What the task requires
Type out every line below exactly as it reads.
── Data ──
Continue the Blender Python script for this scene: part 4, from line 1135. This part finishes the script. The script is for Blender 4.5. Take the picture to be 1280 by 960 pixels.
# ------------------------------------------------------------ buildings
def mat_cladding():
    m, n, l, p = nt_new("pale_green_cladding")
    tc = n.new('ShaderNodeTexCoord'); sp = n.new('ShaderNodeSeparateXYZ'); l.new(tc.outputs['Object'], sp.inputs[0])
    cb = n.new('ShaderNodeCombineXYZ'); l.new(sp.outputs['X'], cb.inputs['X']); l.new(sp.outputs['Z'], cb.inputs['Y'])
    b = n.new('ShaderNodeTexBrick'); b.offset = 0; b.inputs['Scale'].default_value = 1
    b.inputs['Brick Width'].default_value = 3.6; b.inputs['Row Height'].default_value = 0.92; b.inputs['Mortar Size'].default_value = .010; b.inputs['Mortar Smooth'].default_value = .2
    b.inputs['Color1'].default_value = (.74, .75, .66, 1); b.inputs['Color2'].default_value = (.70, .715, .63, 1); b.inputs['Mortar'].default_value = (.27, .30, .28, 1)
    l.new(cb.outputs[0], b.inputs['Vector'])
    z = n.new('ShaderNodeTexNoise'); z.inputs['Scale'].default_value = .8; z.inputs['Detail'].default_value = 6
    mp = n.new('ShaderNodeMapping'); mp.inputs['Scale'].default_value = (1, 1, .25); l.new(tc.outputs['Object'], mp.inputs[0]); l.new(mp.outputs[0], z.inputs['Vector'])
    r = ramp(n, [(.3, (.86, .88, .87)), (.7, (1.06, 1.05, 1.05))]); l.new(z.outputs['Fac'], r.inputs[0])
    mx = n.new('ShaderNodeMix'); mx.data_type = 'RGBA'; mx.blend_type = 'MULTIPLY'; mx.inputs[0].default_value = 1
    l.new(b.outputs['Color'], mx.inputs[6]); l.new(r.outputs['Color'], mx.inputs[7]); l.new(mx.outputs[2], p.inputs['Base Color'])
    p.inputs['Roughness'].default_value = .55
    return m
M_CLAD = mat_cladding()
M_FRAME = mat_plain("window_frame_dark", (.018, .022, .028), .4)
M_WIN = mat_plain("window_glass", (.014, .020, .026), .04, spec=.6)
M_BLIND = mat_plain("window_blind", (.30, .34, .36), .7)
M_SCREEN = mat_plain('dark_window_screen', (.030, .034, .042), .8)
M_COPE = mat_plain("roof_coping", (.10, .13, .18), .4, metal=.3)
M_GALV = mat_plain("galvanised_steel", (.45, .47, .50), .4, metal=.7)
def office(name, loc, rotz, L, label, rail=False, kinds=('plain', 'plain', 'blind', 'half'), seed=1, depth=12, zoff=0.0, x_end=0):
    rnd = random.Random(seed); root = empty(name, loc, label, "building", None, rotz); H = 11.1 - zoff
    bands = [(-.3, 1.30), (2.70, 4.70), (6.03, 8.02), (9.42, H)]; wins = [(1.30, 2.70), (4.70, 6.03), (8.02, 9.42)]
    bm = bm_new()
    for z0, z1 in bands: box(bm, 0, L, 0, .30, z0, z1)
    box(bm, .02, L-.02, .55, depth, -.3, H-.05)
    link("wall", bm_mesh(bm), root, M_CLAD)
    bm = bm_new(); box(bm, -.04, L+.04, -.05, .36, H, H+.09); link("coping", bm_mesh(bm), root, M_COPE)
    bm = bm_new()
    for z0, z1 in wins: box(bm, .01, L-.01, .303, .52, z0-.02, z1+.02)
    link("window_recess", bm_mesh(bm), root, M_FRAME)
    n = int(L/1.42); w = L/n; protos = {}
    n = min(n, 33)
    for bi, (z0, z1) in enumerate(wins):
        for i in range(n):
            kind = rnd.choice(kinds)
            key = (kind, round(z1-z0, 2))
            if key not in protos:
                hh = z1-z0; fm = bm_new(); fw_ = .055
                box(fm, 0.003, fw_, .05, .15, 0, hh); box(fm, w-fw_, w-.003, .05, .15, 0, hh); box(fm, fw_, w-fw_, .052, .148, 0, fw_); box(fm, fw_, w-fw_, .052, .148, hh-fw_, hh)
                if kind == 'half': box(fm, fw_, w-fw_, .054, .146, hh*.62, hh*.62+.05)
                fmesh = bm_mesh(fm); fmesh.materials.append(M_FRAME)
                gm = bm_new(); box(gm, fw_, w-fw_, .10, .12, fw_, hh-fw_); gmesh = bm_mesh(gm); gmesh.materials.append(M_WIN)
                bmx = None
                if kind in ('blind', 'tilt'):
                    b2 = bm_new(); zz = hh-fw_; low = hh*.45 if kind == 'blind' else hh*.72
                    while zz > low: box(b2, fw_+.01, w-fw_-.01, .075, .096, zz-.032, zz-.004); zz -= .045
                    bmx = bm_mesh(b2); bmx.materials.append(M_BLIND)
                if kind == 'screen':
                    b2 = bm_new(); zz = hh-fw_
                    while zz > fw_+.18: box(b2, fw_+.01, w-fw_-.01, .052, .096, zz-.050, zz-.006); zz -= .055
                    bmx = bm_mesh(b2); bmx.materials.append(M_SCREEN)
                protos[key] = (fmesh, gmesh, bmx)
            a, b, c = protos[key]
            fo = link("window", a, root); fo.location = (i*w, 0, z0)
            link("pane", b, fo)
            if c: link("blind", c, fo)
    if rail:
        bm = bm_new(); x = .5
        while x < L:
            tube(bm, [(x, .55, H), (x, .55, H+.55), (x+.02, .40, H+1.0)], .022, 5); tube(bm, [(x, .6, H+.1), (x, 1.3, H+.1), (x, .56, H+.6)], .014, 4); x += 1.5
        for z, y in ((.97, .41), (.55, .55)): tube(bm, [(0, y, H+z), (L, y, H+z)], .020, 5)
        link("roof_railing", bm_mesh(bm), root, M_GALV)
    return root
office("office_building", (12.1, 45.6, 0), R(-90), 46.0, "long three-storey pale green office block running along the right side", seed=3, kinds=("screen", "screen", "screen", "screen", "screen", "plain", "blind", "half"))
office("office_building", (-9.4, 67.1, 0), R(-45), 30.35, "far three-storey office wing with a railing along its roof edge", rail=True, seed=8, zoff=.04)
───
Solution for this exercise
Continue the Blender Python script for this scene: part 4, from line 1135. This part finishes the script. The script is for Blender 4.5. Take the picture to be 1280 by 960 pixels.
# ------------------------------------------------------------ buildings
def mat_cladding():
    m, n, l, p = nt_new("pale_green_cladding")
    tc = n.new('ShaderNodeTexCoord'); sp = n.new('ShaderNodeSeparateXYZ'); l.new(tc.outputs['Object'], sp.inputs[0])
    cb = n.new('ShaderNodeCombineXYZ'); l.new(sp.outputs['X'], cb.inputs['X']); l.new(sp.outputs['Z'], cb.inputs['Y'])
    b = n.new('ShaderNodeTexBrick'); b.offset = 0; b.inputs['Scale'].default_value = 1
    b.inputs['Brick Width'].default_value = 3.6; b.inputs['Row Height'].default_value = 0.92; b.inputs['Mortar Size'].default_value = .010; b.inputs['Mortar Smooth'].default_value = .2
    b.inputs['Color1'].default_value = (.74, .75, .66, 1); b.inputs['Color2'].default_value = (.70, .715, .63, 1); b.inputs['Mortar'].default_value = (.27, .30, .28, 1)
    l.new(cb.outputs[0], b.inputs['Vector'])
    z = n.new('ShaderNodeTexNoise'); z.inputs['Scale'].default_value = .8; z.inputs['Detail'].default_value = 6
    mp = n.new('ShaderNodeMapping'); mp.inputs['Scale'].default_value = (1, 1, .25); l.new(tc.outputs['Object'], mp.inputs[0]); l.new(mp.outputs[0], z.inputs['Vector'])
    r = ramp(n, [(.3, (.86, .88, .87)), (.7, (1.06, 1.05, 1.05))]); l.new(z.outputs['Fac'], r.inputs[0])
    mx = n.new('ShaderNodeMix'); mx.data_type = 'RGBA'; mx.blend_type = 'MULTIPLY'; mx.inputs[0].default_value = 1
    l.new(b.outputs['Color'], mx.inputs[6]); l.new(r.outputs['Color'], mx.inputs[7]); l.new(mx.outputs[2], p.inputs['Base Color'])
    p.inputs['Roughness'].default_value = .55
    return m
M_CLAD = mat_cladding()
M_FRAME = mat_plain("window_frame_dark", (.018, .022, .028), .4)
M_WIN = mat_plain("window_glass", (.014, .020, .026), .04, spec=.6)
M_BLIND = mat_plain("window_blind", (.30, .34, .36), .7)
M_SCREEN = mat_plain('dark_window_screen', (.030, .034, .042), .8)
M_COPE = mat_plain("roof_coping", (.10, .13, .18), .4, metal=.3)
M_GALV = mat_plain("galvanised_steel", (.45, .47, .50), .4, metal=.7)
def office(name, loc, rotz, L, label, rail=False, kinds=('plain', 'plain', 'blind', 'half'), seed=1, depth=12, zoff=0.0, x_end=0):
    rnd = random.Random(seed); root = empty(name, loc, label, "building", None, rotz); H = 11.1 - zoff
    bands = [(-.3, 1.30), (2.70, 4.70), (6.03, 8.02), (9.42, H)]; wins = [(1.30, 2.70), (4.70, 6.03), (8.02, 9.42)]
    bm = bm_new()
    for z0, z1 in bands: box(bm, 0, L, 0, .30, z0, z1)
    box(bm, .02, L-.02, .55, depth, -.3, H-.05)
    link("wall", bm_mesh(bm), root, M_CLAD)
    bm = bm_new(); box(bm, -.04, L+.04, -.05, .36, H, H+.09); link("coping", bm_mesh(bm), root, M_COPE)
    bm = bm_new()
    for z0, z1 in wins: box(bm, .01, L-.01, .303, .52, z0-.02, z1+.02)
    link("window_recess", bm_mesh(bm), root, M_FRAME)
    n = int(L/1.42); w = L/n; protos = {}
    n = min(n, 33)
    for bi, (z0, z1) in enumerate(wins):
        for i in range(n):
            kind = rnd.choice(kinds)
            key = (kind, round(z1-z0, 2))
            if key not in protos:
                hh = z1-z0; fm = bm_new(); fw_ = .055
                box(fm, 0.003, fw_, .05, .15, 0, hh); box(fm, w-fw_, w-.003, .05, .15, 0, hh); box(fm, fw_, w-fw_, .052, .148, 0, fw_); box(fm, fw_, w-fw_, .052, .148, hh-fw_, hh)
                if kind == 'half': box(fm, fw_, w-fw_, .054, .146, hh*.62, hh*.62+.05)
                fmesh = bm_mesh(fm); fmesh.materials.append(M_FRAME)
                gm = bm_new(); box(gm, fw_, w-fw_, .10, .12, fw_, hh-fw_); gmesh = bm_mesh(gm); gmesh.materials.append(M_WIN)
                bmx = None
                if kind in ('blind', 'tilt'):
                    b2 = bm_new(); zz = hh-fw_; low = hh*.45 if kind == 'blind' else hh*.72
                    while zz > low: box(b2, fw_+.01, w-fw_-.01, .075, .096, zz-.032, zz-.004); zz -= .045
                    bmx = bm_mesh(b2); bmx.materials.append(M_BLIND)
                if kind == 'screen':
                    b2 = bm_new(); zz = hh-fw_
                    while zz > fw_+.18: box(b2, fw_+.01, w-fw_-.01, .052, .096, zz-.050, zz-.006); zz -= .055
                    bmx = bm_mesh(b2); bmx.materials.append(M_SCREEN)
                protos[key] = (fmesh, gmesh, bmx)
            a, b, c = protos[key]
            fo = link("window", a, root); fo.location = (i*w, 0, z0)
            link("pane", b, fo)
            if c: link("blind", c, fo)
    if rail:
        bm = bm_new(); x = .5
        while x < L:
            tube(bm, [(x, .55, H), (x, .55, H+.55), (x+.02, .40, H+1.0)], .022, 5); tube(bm, [(x, .6, H+.1), (x, 1.3, H+.1), (x, .56, H+.6)], .014, 4); x += 1.5
        for z, y in ((.97, .41), (.55, .55)): tube(bm, [(0, y, H+z), (L, y, H+z)], .020, 5)
        link("roof_railing", bm_mesh(bm), root, M_GALV)
    return root
office("office_building", (12.1, 45.6, 0), R(-90), 46.0, "long three-storey pale green office block running along the right side", seed=3, kinds=("screen", "screen", "screen", "screen", "screen", "plain", "blind", "half"))
office("office_building", (-9.4, 67.1, 0), R(-45), 30.35, "far three-storey office wing with a railing along its roof edge", rail=True, seed=8, zoff=.04)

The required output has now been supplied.